#### Written task:
Will you return, word for word, only the lines from the top of the data below down to and including the one with "R = math.radians"?

___ Data block

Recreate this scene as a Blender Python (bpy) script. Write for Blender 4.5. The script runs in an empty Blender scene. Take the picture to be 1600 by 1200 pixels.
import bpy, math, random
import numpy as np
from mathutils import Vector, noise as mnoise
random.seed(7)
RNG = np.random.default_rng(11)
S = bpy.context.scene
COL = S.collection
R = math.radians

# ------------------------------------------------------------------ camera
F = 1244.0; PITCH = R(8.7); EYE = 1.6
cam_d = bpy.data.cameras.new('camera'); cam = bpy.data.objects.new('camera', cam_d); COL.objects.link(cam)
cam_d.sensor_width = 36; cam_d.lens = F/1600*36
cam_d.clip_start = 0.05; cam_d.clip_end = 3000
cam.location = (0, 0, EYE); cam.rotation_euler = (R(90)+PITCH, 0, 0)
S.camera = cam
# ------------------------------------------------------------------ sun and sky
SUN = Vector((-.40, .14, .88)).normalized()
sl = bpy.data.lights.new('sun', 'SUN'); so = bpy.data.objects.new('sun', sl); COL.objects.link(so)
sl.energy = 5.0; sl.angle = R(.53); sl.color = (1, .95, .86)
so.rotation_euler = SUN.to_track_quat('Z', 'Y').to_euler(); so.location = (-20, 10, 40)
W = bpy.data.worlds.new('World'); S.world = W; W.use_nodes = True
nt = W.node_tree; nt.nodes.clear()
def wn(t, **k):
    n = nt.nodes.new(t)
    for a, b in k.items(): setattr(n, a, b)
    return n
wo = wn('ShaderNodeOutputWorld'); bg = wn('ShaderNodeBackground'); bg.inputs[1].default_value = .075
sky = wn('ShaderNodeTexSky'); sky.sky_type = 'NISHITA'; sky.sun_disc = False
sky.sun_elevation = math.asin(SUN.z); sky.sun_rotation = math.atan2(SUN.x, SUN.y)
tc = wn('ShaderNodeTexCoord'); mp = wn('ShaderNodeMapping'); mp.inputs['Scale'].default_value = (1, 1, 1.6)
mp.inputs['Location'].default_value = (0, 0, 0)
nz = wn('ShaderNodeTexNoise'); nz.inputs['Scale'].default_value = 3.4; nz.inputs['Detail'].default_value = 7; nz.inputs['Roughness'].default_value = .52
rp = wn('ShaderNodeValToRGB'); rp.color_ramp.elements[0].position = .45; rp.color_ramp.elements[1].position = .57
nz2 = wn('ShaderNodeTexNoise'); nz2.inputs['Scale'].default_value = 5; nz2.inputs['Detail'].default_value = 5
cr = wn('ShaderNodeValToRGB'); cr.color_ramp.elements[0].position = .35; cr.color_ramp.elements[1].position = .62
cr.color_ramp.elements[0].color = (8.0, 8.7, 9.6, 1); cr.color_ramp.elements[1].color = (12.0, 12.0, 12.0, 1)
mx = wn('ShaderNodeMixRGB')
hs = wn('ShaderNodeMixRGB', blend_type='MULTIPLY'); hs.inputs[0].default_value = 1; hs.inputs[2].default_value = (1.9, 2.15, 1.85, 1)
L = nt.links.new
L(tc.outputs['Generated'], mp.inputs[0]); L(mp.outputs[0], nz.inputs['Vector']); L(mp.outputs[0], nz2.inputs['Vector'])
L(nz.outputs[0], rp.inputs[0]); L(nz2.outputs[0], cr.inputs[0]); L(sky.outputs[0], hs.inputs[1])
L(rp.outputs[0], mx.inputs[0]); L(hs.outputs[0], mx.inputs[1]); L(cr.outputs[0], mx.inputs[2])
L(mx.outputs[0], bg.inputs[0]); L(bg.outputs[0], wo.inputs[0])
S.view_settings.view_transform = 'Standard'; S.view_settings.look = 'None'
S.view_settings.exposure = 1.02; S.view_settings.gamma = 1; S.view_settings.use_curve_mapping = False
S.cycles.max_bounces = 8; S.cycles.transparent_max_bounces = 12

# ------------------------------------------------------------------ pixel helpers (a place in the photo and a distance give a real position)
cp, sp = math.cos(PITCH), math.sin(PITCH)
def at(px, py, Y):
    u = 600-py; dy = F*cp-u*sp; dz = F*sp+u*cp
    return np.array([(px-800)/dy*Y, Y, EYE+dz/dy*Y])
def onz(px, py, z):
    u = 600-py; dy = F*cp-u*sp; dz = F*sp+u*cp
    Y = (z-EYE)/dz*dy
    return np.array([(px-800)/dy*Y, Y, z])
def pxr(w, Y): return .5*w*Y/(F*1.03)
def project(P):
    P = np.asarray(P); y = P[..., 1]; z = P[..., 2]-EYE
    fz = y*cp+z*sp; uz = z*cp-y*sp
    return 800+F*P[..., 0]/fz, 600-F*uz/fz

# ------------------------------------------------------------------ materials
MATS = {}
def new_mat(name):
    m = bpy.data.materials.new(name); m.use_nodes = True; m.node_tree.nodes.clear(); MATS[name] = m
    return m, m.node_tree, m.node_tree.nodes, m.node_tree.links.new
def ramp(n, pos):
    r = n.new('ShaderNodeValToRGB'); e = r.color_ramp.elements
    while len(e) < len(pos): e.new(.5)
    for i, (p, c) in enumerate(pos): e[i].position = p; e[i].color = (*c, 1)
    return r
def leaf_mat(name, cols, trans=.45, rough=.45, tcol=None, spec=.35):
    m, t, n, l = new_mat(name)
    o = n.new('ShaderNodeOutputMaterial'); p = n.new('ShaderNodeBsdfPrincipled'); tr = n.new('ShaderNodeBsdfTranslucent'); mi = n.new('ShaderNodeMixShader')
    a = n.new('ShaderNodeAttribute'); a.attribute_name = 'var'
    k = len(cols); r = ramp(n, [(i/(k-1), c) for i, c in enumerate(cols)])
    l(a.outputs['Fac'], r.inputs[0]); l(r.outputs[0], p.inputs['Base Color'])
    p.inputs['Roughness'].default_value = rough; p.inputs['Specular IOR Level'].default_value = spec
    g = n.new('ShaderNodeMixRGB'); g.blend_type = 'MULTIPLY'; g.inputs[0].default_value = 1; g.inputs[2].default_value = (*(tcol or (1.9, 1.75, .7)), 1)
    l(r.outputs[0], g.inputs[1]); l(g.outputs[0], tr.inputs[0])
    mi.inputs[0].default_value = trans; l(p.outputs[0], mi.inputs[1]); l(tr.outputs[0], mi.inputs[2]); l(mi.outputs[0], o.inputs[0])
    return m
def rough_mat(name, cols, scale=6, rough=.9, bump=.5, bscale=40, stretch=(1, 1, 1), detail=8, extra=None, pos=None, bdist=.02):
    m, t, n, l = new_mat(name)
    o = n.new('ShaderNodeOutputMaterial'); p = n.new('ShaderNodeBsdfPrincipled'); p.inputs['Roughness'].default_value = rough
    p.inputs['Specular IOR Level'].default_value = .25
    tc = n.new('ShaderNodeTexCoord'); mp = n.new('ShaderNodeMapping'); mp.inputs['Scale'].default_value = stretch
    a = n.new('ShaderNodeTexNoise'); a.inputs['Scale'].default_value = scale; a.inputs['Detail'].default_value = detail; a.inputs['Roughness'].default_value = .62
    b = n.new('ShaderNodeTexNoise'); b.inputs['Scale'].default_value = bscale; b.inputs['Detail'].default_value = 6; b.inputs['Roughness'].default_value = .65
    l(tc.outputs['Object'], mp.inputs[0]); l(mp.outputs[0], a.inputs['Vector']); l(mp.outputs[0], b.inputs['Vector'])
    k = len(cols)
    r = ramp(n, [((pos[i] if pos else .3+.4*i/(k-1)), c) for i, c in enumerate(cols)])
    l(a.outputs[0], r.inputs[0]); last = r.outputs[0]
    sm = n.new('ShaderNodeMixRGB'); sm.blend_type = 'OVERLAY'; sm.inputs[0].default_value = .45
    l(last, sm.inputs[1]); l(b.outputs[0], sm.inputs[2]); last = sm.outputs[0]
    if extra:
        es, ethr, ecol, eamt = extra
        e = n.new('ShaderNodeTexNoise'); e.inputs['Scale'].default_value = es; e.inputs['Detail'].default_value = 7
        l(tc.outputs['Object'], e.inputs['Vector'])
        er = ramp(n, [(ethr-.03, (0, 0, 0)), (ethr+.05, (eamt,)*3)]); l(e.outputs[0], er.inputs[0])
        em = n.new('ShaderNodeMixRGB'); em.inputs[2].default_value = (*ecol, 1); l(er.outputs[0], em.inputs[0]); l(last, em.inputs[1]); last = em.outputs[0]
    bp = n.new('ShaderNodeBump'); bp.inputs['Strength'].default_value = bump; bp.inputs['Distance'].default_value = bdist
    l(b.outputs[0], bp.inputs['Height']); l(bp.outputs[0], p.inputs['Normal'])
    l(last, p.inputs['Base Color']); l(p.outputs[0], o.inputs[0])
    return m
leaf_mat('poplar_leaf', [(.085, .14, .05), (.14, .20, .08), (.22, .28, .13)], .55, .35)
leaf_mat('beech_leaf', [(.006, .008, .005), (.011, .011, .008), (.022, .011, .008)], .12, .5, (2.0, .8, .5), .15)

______

#### Finished task:
Recreate this scene as a Blender Python (bpy) script. Write for Blender 4.5. The script runs in an empty Blender scene. Take the picture to be 1600 by 1200 pixels.
import bpy, math, random
import numpy as np
from mathutils import Vector, noise as mnoise
random.seed(7)
RNG = np.random.default_rng(11)
S = bpy.context.scene
COL = S.collection
R = math.radians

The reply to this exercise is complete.